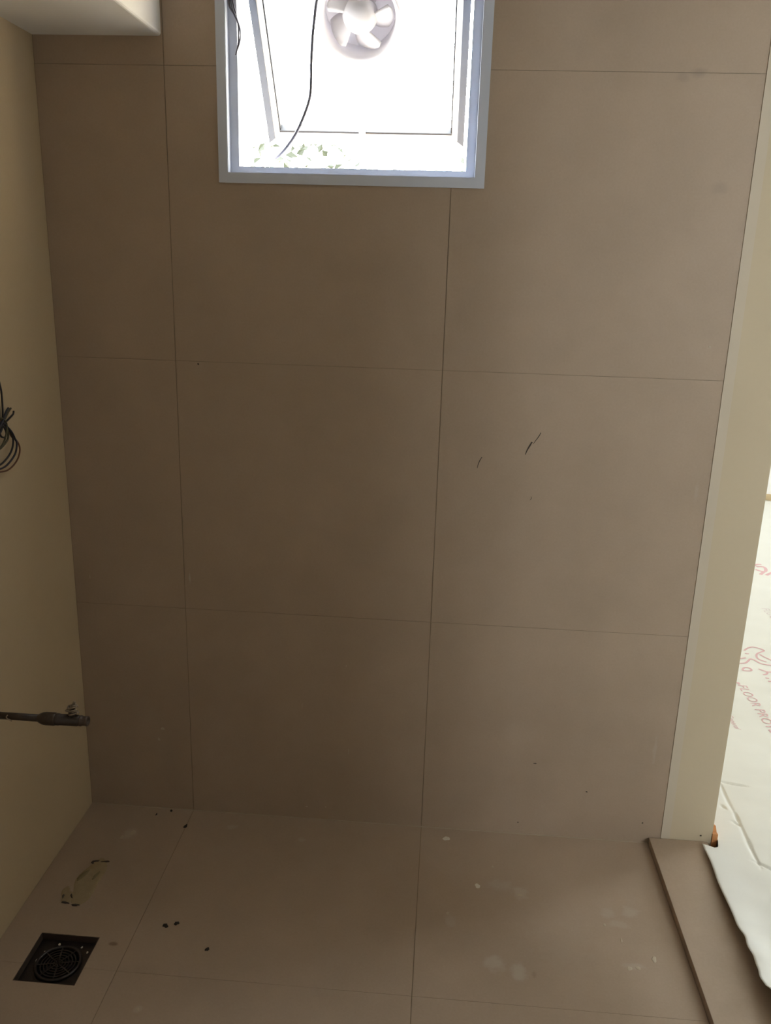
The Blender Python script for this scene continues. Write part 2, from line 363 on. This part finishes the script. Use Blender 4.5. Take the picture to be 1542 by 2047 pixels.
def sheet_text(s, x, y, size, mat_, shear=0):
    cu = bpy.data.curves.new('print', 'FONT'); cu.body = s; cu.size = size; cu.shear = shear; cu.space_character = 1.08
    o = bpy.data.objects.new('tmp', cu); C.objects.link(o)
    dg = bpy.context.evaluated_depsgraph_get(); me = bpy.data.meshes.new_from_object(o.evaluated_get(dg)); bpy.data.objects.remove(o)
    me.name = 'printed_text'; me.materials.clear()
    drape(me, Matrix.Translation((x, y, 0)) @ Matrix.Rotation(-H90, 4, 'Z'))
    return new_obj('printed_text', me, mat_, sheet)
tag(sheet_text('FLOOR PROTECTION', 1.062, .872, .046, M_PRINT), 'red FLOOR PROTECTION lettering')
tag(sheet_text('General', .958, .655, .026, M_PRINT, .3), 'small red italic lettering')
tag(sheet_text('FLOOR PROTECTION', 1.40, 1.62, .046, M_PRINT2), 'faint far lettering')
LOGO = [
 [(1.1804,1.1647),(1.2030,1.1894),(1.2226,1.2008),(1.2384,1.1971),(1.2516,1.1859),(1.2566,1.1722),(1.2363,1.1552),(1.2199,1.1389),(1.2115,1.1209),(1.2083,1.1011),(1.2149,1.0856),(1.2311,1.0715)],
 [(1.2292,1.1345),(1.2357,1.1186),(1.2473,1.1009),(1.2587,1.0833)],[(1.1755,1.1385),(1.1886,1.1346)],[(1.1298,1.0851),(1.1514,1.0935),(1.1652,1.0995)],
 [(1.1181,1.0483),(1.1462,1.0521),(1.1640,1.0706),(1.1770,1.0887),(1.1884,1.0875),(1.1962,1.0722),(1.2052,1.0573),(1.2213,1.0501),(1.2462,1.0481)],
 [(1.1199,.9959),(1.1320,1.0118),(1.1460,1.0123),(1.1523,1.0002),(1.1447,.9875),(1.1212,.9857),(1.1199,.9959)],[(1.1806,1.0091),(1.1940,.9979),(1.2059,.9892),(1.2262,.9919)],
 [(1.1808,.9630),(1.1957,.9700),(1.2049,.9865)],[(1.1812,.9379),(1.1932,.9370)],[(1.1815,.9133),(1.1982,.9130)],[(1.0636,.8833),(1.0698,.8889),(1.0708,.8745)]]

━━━

> [The task]: Word for word, quote the full listing, omitting every picture.

> [Reply to the task]:
The Blender Python script for this scene continues. Write part 2, from line 363 on. This part finishes the script. Use Blender 4.5. Take the picture to be 1542 by 2047 pixels.
def sheet_text(s, x, y, size, mat_, shear=0):
    cu = bpy.data.curves.new('print', 'FONT'); cu.body = s; cu.size = size; cu.shear = shear; cu.space_character = 1.08
    o = bpy.data.objects.new('tmp', cu); C.objects.link(o)
    dg = bpy.context.evaluated_depsgraph_get(); me = bpy.data.meshes.new_from_object(o.evaluated_get(dg)); bpy.data.objects.remove(o)
    me.name = 'printed_text'; me.materials.clear()
    drape(me, Matrix.Translation((x, y, 0)) @ Matrix.Rotation(-H90, 4, 'Z'))
    return new_obj('printed_text', me, mat_, sheet)
tag(sheet_text('FLOOR PROTECTION', 1.062, .872, .046, M_PRINT), 'red FLOOR PROTECTION lettering')
tag(sheet_text('General', .958, .655, .026, M_PRINT, .3), 'small red italic lettering')
tag(sheet_text('FLOOR PROTECTION', 1.40, 1.62, .046, M_PRINT2), 'faint far lettering')
LOGO = [
 [(1.1804,1.1647),(1.2030,1.1894),(1.2226,1.2008),(1.2384,1.1971),(1.2516,1.1859),(1.2566,1.1722),(1.2363,1.1552),(1.2199,1.1389),(1.2115,1.1209),(1.2083,1.1011),(1.2149,1.0856),(1.2311,1.0715)],
 [(1.2292,1.1345),(1.2357,1.1186),(1.2473,1.1009),(1.2587,1.0833)],[(1.1755,1.1385),(1.1886,1.1346)],[(1.1298,1.0851),(1.1514,1.0935),(1.1652,1.0995)],
 [(1.1181,1.0483),(1.1462,1.0521),(1.1640,1.0706),(1.1770,1.0887),(1.1884,1.0875),(1.1962,1.0722),(1.2052,1.0573),(1.2213,1.0501),(1.2462,1.0481)],
 [(1.1199,.9959),(1.1320,1.0118),(1.1460,1.0123),(1.1523,1.0002),(1.1447,.9875),(1.1212,.9857),(1.1199,.9959)],[(1.1806,1.0091),(1.1940,.9979),(1.2059,.9892),(1.2262,.9919)],
 [(1.1808,.9630),(1.1957,.9700),(1.2049,.9865)],[(1.1812,.9379),(1.1932,.9370)],[(1.1815,.9133),(1.1982,.9130)],[(1.0636,.8833),(1.0698,.8889),(1.0708,.8745)]]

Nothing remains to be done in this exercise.